Stated goal – Go through the material below and count the lines with the string "part"; the number is the whole answer.
━━━━━━
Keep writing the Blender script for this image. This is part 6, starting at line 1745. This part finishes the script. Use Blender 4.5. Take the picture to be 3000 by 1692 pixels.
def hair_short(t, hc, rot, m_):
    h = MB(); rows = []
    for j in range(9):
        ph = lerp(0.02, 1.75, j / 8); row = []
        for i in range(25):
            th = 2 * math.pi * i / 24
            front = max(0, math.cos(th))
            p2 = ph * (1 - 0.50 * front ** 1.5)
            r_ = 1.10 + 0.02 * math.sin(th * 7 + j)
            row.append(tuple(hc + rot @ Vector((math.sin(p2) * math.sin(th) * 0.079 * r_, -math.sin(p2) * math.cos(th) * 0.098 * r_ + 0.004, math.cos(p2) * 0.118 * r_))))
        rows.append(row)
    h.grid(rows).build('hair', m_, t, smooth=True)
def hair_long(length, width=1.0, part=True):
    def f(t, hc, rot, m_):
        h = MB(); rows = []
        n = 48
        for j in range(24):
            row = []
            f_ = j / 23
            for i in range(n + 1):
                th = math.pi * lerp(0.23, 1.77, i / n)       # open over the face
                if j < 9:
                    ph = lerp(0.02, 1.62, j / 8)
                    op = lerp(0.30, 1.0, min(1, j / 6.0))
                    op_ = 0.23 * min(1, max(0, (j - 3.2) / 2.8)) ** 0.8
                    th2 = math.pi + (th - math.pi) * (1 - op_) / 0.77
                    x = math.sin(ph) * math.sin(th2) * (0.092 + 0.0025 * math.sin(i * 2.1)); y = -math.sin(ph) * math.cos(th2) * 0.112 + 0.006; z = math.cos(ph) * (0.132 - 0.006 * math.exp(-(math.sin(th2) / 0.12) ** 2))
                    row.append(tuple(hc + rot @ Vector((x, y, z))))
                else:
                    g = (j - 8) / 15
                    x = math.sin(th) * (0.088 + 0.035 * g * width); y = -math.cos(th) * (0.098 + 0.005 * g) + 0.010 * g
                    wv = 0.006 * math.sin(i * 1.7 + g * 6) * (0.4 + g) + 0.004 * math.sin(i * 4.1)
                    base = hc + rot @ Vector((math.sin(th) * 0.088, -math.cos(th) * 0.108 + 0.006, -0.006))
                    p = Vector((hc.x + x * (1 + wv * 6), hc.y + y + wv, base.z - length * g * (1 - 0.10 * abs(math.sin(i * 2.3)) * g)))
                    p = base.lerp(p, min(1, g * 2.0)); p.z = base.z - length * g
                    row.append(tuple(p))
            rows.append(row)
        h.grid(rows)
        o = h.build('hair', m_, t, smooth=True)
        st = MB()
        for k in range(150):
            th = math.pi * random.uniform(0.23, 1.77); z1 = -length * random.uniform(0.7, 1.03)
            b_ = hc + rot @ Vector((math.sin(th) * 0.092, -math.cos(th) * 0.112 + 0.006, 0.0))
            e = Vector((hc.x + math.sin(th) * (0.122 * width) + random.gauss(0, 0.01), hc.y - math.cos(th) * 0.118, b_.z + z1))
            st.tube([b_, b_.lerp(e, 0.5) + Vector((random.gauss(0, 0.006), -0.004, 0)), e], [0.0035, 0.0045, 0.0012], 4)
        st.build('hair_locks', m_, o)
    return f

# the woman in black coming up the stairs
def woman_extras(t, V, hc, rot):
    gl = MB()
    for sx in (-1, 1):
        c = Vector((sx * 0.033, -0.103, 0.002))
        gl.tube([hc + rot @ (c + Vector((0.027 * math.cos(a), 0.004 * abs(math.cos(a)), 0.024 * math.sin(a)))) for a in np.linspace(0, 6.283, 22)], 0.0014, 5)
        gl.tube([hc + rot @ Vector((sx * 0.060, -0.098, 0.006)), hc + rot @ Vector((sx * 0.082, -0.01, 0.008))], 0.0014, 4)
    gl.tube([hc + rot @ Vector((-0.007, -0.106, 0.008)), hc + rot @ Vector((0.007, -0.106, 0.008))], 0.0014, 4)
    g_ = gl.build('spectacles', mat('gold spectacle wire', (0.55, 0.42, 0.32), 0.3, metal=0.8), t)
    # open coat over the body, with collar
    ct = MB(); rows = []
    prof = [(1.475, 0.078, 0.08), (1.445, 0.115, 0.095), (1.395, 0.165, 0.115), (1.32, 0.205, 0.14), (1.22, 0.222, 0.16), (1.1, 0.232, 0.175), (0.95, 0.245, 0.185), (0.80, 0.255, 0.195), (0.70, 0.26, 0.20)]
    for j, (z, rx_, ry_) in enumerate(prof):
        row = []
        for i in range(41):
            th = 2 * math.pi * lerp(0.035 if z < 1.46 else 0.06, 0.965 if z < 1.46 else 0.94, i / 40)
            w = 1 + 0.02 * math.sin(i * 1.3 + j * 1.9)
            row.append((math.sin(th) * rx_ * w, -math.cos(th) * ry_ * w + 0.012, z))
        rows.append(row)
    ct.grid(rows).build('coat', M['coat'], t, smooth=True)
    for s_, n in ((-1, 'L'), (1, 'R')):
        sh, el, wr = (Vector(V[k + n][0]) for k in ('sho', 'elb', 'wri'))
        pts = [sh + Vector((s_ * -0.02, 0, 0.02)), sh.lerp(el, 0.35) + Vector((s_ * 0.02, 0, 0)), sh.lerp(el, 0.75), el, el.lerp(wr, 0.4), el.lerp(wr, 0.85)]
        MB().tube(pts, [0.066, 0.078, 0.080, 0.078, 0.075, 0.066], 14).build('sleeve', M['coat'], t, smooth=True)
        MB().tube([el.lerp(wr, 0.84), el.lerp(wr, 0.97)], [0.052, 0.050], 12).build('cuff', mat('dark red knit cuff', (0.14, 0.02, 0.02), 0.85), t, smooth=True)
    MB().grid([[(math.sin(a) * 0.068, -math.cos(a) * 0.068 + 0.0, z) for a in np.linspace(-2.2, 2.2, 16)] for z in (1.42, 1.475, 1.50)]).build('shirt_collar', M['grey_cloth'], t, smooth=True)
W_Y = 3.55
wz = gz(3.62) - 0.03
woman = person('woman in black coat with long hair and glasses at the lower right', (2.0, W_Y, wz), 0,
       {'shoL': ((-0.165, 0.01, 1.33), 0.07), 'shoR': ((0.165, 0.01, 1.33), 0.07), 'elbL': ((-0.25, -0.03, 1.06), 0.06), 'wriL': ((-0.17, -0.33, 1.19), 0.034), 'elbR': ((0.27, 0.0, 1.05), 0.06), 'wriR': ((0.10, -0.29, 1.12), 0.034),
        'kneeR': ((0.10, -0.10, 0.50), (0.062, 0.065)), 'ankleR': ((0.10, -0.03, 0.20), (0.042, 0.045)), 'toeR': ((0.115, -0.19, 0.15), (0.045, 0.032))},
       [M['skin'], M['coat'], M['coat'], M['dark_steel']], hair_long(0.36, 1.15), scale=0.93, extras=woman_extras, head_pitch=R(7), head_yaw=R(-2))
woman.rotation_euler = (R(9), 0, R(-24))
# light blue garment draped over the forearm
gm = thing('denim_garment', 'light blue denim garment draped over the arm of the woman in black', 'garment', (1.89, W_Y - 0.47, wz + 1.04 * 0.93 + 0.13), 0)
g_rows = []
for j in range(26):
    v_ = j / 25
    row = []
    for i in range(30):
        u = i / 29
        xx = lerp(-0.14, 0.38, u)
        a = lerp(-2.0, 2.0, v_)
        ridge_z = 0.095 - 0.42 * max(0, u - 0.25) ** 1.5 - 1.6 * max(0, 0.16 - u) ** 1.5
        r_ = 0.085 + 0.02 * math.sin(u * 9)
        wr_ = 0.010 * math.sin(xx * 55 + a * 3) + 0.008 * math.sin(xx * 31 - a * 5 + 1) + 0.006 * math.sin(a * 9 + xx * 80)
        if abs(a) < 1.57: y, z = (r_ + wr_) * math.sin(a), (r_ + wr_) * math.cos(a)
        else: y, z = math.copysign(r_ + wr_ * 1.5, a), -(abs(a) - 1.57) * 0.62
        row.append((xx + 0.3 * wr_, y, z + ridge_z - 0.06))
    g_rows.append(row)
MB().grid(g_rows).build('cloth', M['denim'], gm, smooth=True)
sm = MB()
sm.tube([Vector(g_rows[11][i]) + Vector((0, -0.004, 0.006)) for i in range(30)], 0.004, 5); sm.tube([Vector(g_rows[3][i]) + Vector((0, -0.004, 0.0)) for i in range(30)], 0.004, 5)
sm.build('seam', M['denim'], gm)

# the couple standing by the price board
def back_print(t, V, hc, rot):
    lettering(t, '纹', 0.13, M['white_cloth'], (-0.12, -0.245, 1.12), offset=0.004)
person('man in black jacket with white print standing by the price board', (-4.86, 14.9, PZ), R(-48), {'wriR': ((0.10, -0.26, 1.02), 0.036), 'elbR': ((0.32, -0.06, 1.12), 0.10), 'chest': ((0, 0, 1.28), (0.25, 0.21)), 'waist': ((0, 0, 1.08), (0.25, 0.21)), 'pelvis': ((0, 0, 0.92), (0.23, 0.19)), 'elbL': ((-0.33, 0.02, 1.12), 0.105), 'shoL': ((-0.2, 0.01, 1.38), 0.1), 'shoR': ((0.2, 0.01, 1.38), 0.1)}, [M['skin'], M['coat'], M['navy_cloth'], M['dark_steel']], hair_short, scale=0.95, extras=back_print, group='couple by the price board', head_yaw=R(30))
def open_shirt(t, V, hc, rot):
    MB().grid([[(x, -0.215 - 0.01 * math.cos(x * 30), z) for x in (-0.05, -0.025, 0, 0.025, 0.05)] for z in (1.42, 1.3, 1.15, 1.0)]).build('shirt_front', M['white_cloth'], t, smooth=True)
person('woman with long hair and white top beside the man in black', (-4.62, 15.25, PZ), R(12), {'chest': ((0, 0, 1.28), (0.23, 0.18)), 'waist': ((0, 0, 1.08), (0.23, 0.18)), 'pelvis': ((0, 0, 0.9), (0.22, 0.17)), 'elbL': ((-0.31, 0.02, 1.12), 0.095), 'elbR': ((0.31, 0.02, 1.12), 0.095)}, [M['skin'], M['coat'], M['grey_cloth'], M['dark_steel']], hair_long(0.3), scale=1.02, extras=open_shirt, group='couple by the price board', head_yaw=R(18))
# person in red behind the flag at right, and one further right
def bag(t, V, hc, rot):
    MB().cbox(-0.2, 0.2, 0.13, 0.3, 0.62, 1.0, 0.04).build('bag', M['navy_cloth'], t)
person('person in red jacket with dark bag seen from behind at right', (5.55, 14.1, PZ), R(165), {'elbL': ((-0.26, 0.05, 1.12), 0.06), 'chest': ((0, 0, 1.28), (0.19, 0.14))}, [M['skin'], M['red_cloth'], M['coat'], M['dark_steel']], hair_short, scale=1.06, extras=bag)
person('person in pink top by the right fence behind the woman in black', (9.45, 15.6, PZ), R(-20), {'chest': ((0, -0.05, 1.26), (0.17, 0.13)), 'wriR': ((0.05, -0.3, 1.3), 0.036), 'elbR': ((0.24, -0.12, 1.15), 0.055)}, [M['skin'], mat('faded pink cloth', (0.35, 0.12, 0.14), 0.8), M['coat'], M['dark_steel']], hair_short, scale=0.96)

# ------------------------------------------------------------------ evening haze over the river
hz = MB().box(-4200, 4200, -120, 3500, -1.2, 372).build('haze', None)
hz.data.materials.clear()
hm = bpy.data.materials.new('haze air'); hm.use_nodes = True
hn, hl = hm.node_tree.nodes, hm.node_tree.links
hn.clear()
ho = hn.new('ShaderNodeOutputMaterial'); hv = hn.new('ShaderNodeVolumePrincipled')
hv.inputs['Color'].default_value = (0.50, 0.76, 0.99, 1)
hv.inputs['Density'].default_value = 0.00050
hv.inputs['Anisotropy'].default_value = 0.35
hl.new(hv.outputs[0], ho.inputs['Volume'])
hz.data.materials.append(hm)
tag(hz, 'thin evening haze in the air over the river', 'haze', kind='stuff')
━━━━━━
Completed task – 2